The same goes for Barack Obama: the money isn't there and it won't be there. The key thing is that Bush royally screwed us (man, I am SO glad I didn't vote for him). Does what I'm saying make sense? Neither candidate is a vote for fiscal responsibility. The proposed "change" that McCain has adopted comes in fixing the Republican party by not voting for them. It doesn't mean you have to vote for Obama or Nader or whoever. Just don't vote for McCain. Do you guys remember the 2000 election? The running joke then was how much the candidates agreed upon. It was a close election that could have ended either way because we had a balanced budget and a fiscal surplus - the economy wasn't this albatross in 2000. So people voted on ideological things, where the country is split down the middle. In 2004, we were still scared by 9/11 and let the Republicans talk us into believing that Democrats would be soft on war (and John Kerry was a dingbat).
This time, the economy is the huge thing but both candidates are a bunk vote in that arena. What do we fall back on in that case? Ideology. Except that a huge majority of Americans are for removing our troops from Iraq regardless of a victory and they don't care about scare tactics any more. Americans are hearing the following from the parties:
Republicans: Money blah blah, education blah blah, environment blah blah, 9/11, terrorists, stay in Iraq, Al Qaida.
Democrats:: Money blah blah, education blah blah, environment blah blah, get out of Iraq.

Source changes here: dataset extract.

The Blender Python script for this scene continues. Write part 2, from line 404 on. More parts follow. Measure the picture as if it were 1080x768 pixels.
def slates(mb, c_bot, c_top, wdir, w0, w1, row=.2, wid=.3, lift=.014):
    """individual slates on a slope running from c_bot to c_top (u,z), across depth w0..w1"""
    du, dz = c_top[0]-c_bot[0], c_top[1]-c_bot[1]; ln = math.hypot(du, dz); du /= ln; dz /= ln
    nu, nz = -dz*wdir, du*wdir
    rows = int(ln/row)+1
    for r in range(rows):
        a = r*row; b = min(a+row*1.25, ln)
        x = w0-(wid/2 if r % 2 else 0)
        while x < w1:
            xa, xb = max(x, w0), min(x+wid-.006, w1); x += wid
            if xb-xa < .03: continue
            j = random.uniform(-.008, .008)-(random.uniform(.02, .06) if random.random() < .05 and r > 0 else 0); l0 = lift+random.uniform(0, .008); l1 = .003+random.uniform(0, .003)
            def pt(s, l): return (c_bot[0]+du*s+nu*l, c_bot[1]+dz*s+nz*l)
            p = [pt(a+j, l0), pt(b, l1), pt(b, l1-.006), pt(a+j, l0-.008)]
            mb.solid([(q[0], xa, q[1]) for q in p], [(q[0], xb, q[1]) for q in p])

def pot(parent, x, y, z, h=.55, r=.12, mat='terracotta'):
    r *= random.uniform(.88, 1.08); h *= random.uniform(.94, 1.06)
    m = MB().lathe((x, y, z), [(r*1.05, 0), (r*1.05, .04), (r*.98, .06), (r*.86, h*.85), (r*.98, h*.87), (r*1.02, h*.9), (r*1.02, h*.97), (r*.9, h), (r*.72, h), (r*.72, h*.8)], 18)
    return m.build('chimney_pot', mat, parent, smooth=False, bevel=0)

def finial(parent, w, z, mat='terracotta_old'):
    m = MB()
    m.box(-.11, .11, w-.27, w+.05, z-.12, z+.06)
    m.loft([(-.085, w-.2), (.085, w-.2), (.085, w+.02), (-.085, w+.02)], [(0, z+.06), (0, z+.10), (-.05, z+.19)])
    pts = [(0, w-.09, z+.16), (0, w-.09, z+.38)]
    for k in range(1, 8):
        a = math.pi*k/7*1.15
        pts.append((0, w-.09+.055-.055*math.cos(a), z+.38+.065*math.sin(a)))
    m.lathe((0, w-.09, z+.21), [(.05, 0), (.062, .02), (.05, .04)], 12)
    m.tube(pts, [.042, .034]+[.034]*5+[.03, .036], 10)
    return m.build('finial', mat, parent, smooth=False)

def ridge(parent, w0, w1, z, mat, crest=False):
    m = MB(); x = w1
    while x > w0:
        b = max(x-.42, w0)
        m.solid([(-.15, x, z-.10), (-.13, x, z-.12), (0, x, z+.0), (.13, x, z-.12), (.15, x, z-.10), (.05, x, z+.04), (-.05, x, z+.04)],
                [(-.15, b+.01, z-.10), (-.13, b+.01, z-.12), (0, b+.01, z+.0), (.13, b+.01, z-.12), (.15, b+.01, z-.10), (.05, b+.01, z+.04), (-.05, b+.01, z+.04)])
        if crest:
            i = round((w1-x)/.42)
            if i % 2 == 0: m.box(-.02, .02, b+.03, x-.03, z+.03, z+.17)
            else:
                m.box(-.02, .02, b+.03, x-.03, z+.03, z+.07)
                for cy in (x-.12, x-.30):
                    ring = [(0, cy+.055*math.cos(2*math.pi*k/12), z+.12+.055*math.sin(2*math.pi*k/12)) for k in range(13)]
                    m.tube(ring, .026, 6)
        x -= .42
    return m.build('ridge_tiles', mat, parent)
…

Tell me who is going to win.
Now, if you want to debate whether that's a smart way to vote, I'm all for that discussion.
EDIT: Side note - the comment about the Nuge and naughty librarians - clearly, I know you're not going to vote for someone based on those criteria but I just wanted to mention that it's as silly a reason for liking a candidate as my, "Bill Clinton got a BJ in the White House!" bullshit.